At some point some guy named Rick came over to correct a financial transaction Blondie had attempted (see above: mints v. membership). In that moment I was reminded of a skit on SNL I had seen with Amy Poehler where she plays a young girl with an uncle Rick (Horatio Sans). In the skit she makes this guttural scream of sorts trying to get Rick's attention, saying, "Rick! Rick! Rick! Riiiiiiiiiiiick!" I find this sketch very amusing and had an almost uncontrollable urge to mimic Amy's gut wrenching yell. I actually do it quite often, but you know, at home with my family or something. Never in public and never with a large group of strangers whom it would be impossible to explain myself to. And it wasn't the original impetus that worries me, it was the difficulty I had stopping myself. Even when I realized what it was I was doing, I almost couldn't block the sound. It was akin to being at a party and halfway through asking a woman when the baby's due, you realize she's just fat but you have to finish the statement. You know it's wrong but your mind's on autopilot. I think that must be how crazy people are, except without all the self-awareness and latte buying. To be honest, it might have been worth socially ostracizing myself for the shocked looks, but that doesn't make me insane. It makes me "eccentric". Stop judging me.

* Not a judgment, she really was blond. With lots and lots of electric blue eye shadow. Viva la 80s.

4 comments:

Eugene said...

I need to see this skit. Also, imagining your eye twitching was amusing.

Anonymous said...

Darn, I wasn't the first to get to your comment wall. Oh well - you have no idea the unbridled joy you have brought me. Thanks, Meggy Weggums. You might have an extra visitor over MLK weekend (and I won't say who it is! Ha! But it's not an emotionally needy ex who I'm in the process of cutting off. I mean, it's fun and all to pick on him until he gets the message, but pretty tiring and very mean. Oh well!). PAPASAN!!!!!

Anonymous said...

Meg! Meg! Meeeeeeeg! Amy Poehler is hot as f*** and I have loved her since Upright Citizens Brigade. Also, welcome back.

Amy Barr said...

oh my gawd i love that skit.

Also, I'm glad that your highest goal in life has been achieved, and that I am, in some small way, a part of your having achieved that goal.
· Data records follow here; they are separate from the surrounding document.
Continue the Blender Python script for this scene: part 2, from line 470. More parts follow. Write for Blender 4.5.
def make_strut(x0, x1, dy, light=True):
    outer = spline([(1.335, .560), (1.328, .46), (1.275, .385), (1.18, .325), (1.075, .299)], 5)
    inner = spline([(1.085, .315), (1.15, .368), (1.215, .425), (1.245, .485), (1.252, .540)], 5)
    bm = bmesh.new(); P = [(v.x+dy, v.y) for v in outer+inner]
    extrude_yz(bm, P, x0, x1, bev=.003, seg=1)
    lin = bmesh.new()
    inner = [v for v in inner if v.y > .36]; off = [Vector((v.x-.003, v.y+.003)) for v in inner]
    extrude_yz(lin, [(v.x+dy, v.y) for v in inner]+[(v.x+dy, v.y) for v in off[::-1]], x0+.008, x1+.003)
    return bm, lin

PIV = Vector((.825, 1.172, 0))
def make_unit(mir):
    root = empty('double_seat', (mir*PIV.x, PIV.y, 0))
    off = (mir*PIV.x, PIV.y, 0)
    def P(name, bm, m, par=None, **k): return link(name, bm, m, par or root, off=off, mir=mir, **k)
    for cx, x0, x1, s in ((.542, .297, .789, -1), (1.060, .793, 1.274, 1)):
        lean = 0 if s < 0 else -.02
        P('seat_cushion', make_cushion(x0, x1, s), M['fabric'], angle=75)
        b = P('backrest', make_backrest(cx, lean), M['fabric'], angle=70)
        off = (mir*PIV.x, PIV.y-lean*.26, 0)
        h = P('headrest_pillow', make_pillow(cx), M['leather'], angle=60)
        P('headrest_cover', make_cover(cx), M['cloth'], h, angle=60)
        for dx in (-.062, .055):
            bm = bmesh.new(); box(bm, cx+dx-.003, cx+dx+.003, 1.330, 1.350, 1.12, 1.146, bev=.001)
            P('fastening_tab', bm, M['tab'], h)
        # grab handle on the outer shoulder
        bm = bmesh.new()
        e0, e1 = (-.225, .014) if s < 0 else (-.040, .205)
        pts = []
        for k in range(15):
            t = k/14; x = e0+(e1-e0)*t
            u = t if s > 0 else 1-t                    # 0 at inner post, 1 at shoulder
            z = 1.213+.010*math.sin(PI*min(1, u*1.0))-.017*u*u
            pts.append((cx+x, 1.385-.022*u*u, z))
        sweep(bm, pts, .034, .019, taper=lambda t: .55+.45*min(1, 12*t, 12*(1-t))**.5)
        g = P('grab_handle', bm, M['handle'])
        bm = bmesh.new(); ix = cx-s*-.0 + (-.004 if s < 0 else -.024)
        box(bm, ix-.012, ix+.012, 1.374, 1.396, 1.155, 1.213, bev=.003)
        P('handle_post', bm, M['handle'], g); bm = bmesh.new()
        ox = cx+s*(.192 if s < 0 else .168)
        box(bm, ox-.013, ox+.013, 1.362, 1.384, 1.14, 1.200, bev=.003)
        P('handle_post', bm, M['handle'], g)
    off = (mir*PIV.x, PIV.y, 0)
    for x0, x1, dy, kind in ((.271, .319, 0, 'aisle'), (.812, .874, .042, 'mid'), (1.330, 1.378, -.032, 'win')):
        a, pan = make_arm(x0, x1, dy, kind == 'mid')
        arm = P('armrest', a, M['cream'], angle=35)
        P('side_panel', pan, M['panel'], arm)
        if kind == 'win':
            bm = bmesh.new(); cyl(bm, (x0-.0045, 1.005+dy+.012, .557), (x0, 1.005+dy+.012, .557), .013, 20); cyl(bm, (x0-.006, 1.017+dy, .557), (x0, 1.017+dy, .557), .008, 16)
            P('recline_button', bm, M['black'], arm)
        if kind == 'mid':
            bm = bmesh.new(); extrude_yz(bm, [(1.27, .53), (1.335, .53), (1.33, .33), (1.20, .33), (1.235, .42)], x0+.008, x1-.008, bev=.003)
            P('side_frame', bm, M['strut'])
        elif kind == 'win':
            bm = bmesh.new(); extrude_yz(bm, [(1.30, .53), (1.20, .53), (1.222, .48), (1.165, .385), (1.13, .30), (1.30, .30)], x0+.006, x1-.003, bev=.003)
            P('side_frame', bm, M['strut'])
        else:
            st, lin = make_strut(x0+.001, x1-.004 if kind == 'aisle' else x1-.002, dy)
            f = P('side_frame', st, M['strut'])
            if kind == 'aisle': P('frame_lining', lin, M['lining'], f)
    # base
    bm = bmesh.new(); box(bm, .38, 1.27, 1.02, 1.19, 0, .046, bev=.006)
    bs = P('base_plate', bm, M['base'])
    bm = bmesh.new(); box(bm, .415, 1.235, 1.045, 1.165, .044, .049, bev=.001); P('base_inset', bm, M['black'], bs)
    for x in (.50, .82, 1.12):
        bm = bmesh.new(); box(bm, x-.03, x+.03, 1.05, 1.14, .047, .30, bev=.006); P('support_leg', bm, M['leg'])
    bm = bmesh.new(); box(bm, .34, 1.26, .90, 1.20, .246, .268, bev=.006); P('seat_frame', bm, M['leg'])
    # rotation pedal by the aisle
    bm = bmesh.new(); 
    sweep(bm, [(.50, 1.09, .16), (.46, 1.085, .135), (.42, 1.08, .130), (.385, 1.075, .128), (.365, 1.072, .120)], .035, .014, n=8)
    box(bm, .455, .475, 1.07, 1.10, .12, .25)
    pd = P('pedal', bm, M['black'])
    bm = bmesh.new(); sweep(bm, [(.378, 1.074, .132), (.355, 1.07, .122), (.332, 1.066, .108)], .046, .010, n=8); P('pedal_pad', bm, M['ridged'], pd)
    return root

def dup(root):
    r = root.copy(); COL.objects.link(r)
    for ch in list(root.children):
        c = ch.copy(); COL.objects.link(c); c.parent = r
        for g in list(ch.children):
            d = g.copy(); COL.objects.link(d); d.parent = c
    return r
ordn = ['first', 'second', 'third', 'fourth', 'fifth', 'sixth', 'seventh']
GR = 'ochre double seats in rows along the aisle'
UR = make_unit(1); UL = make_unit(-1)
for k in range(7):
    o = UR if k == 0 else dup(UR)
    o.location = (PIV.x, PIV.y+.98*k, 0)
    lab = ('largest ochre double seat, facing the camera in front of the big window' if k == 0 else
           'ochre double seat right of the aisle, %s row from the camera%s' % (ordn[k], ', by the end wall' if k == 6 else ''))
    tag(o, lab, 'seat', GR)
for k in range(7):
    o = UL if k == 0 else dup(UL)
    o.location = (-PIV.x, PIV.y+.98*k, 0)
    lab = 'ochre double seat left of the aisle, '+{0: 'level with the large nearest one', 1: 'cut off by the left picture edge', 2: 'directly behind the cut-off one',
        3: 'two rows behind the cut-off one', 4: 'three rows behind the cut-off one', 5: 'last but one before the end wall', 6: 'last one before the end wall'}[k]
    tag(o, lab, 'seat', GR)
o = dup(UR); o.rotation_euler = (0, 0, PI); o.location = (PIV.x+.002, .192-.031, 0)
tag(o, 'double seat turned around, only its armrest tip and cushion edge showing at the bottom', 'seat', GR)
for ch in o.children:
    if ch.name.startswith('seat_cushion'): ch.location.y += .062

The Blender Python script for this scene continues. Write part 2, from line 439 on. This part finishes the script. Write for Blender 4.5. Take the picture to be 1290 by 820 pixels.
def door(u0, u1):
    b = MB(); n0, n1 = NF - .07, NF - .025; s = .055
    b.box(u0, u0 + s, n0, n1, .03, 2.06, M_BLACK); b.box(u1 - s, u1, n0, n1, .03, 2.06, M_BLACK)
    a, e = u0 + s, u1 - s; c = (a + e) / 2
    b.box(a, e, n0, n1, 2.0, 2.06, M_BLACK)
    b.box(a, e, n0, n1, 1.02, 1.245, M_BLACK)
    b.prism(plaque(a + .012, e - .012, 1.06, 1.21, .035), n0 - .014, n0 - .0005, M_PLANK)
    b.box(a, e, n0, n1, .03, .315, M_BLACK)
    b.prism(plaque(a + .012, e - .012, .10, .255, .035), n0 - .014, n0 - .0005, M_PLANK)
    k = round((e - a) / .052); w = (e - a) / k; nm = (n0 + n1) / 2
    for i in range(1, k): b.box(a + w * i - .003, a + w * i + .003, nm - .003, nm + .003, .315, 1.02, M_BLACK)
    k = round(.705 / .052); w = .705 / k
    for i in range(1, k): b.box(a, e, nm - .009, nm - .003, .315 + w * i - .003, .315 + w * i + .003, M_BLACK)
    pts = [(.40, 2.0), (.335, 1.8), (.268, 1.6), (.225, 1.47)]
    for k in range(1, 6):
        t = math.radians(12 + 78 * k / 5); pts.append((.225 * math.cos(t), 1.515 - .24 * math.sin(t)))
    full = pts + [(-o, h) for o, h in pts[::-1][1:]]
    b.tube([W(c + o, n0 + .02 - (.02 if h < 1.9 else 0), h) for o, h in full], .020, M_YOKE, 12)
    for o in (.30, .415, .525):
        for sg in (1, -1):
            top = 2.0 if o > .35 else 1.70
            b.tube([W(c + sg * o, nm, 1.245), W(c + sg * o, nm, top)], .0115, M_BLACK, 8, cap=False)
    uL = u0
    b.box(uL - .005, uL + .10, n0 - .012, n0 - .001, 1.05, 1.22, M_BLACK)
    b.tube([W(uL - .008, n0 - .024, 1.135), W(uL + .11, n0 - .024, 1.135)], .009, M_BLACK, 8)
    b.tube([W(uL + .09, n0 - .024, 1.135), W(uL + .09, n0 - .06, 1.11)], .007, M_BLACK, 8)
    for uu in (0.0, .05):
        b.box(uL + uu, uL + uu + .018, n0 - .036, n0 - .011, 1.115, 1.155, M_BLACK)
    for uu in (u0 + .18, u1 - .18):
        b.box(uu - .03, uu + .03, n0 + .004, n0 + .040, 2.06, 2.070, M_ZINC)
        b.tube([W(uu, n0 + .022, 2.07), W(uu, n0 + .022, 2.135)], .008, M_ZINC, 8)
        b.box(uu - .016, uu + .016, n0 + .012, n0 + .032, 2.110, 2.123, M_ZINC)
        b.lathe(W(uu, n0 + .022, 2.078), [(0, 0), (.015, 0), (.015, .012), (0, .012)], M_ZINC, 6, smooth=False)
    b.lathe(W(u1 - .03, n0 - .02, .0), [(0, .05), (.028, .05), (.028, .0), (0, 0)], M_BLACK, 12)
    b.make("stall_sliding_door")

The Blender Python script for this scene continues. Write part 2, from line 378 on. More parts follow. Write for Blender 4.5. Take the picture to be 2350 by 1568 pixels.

WRT #5, *this* is precisely the reason why you should wear your hair down as #7. I already have a man. Obviously, I do not need to seduce anybody at my own wedding. It's sort of built-in... therein lies the advantage of playing the part of the bride. You're virtually guaranteed to get laid at the end of the day (if you're not dead tired).

However, as a bridesmaid, a gal is allowed... nay, ENCOURAGED... to be the sassiest beeyotch at the ball, should she like, and has the pick of the litter (think more "groomsmen/male guest" and less "kitten papoose" here).

Hell, I say take that and run with it.

All hail the Sexy Queen of the Universe!